__What to do__. In the data below, locate each line with the word "wide" and list it.

__Data block__.
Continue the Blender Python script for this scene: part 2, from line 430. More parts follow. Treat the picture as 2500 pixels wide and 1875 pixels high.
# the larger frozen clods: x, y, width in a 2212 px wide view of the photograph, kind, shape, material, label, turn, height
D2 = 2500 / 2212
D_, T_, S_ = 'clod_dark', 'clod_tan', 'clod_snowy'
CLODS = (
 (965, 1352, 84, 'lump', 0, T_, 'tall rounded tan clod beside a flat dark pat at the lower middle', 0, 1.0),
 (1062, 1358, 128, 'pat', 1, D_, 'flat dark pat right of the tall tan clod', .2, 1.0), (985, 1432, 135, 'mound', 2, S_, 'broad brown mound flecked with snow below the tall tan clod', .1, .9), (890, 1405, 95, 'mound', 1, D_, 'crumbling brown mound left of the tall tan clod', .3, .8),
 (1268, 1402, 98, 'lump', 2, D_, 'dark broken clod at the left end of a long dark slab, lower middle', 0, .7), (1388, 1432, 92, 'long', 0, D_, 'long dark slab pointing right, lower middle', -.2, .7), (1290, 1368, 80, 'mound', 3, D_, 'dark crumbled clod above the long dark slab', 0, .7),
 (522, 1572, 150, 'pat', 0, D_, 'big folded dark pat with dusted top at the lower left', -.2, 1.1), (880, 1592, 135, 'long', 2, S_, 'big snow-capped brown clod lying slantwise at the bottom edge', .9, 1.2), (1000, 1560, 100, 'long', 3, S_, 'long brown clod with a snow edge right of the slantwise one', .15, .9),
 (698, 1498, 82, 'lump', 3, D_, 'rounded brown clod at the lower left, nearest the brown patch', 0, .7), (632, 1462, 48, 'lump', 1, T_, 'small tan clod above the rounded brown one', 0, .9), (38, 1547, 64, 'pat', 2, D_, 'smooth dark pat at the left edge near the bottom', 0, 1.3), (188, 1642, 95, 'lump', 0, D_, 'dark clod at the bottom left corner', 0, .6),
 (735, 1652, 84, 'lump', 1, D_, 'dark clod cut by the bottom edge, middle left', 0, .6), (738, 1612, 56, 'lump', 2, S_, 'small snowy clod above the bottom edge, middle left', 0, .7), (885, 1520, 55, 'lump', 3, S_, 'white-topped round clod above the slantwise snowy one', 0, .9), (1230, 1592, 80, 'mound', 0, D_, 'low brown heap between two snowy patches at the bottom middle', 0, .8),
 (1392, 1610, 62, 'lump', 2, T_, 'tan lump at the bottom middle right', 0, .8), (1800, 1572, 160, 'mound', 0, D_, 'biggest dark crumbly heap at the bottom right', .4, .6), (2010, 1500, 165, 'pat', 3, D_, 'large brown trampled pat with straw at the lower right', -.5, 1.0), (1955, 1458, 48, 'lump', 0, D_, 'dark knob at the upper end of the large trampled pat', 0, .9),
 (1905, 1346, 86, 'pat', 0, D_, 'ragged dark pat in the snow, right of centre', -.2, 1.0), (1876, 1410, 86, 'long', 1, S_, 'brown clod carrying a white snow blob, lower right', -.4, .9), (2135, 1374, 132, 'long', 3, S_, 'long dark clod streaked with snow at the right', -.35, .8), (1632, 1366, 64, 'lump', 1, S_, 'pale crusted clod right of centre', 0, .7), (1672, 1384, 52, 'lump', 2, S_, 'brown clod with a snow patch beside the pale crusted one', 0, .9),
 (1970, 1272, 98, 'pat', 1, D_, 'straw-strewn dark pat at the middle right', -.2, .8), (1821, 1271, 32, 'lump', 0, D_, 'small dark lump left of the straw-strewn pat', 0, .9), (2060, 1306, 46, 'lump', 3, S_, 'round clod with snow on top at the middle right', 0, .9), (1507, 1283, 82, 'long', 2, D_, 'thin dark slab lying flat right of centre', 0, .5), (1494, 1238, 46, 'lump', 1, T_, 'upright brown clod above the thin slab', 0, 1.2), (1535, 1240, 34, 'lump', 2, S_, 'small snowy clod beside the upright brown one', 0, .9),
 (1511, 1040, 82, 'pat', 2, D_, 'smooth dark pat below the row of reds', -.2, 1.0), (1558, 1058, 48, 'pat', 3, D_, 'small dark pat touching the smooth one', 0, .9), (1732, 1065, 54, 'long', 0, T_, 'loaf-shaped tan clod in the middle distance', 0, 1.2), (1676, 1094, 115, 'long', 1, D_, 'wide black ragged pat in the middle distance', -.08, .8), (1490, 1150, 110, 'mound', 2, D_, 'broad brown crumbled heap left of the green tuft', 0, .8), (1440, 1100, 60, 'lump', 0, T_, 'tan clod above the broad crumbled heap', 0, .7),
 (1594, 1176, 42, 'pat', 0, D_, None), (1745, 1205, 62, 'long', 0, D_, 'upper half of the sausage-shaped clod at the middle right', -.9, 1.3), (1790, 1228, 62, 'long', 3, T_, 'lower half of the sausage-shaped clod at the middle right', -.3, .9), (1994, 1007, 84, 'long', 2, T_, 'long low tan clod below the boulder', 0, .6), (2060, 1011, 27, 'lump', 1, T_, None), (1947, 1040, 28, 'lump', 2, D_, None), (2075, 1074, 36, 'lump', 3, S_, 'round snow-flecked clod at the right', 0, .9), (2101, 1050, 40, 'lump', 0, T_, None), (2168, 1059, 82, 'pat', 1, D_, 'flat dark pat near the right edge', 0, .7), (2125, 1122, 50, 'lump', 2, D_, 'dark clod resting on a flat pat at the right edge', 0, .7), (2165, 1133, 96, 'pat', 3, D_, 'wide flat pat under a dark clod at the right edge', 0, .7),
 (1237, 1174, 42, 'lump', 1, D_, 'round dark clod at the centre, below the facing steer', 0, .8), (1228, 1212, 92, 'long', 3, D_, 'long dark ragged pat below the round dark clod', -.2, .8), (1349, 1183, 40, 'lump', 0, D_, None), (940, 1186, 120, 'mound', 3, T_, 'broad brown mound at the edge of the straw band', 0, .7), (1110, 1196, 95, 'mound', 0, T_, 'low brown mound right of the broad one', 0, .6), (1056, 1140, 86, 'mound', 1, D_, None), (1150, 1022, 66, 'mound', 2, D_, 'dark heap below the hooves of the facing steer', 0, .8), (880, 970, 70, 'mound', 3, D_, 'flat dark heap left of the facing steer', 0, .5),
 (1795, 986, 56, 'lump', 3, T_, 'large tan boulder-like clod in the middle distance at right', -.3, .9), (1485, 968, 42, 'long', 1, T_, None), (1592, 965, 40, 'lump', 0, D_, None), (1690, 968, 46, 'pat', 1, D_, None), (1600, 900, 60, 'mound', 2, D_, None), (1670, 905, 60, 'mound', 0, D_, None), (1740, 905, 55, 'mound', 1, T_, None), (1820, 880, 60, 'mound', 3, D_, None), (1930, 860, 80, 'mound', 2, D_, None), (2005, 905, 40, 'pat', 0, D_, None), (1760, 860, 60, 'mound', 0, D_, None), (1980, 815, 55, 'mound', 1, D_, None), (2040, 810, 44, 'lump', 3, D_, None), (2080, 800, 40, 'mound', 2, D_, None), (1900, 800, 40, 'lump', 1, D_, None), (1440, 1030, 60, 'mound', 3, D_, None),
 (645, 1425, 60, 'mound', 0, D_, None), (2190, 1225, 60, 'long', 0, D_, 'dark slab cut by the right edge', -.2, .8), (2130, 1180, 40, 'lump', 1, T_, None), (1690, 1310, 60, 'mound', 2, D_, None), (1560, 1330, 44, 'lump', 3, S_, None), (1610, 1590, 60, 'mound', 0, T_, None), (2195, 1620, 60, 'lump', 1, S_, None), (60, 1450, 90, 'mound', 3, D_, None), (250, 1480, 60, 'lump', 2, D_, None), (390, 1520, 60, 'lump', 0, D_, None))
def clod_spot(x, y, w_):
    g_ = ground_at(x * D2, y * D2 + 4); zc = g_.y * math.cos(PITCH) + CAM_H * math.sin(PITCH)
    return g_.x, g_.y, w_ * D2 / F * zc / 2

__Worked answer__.
Continue the Blender Python script for this scene: part 2, from line 430. More parts follow. Treat the picture as 2500 pixels wide and 1875 pixels high.
# the larger frozen clods: x, y, width in a 2212 px wide view of the photograph, kind, shape, material, label, turn, height
 (1511, 1040, 82, 'pat', 2, D_, 'smooth dark pat below the row of reds', -.2, 1.0), (1558, 1058, 48, 'pat', 3, D_, 'small dark pat touching the smooth one', 0, .9), (1732, 1065, 54, 'long', 0, T_, 'loaf-shaped tan clod in the middle distance', 0, 1.2), (1676, 1094, 115, 'long', 1, D_, 'wide black ragged pat in the middle distance', -.08, .8), (1490, 1150, 110, 'mound', 2, D_, 'broad brown crumbled heap left of the green tuft', 0, .8), (1440, 1100, 60, 'lump', 0, T_, 'tan clod above the broad crumbled heap', 0, .7),
 (1594, 1176, 42, 'pat', 0, D_, None), (1745, 1205, 62, 'long', 0, D_, 'upper half of the sausage-shaped clod at the middle right', -.9, 1.3), (1790, 1228, 62, 'long', 3, T_, 'lower half of the sausage-shaped clod at the middle right', -.3, .9), (1994, 1007, 84, 'long', 2, T_, 'long low tan clod below the boulder', 0, .6), (2060, 1011, 27, 'lump', 1, T_, None), (1947, 1040, 28, 'lump', 2, D_, None), (2075, 1074, 36, 'lump', 3, S_, 'round snow-flecked clod at the right', 0, .9), (2101, 1050, 40, 'lump', 0, T_, None), (2168, 1059, 82, 'pat', 1, D_, 'flat dark pat near the right edge', 0, .7), (2125, 1122, 50, 'lump', 2, D_, 'dark clod resting on a flat pat at the right edge', 0, .7), (2165, 1133, 96, 'pat', 3, D_, 'wide flat pat under a dark clod at the right edge', 0, .7),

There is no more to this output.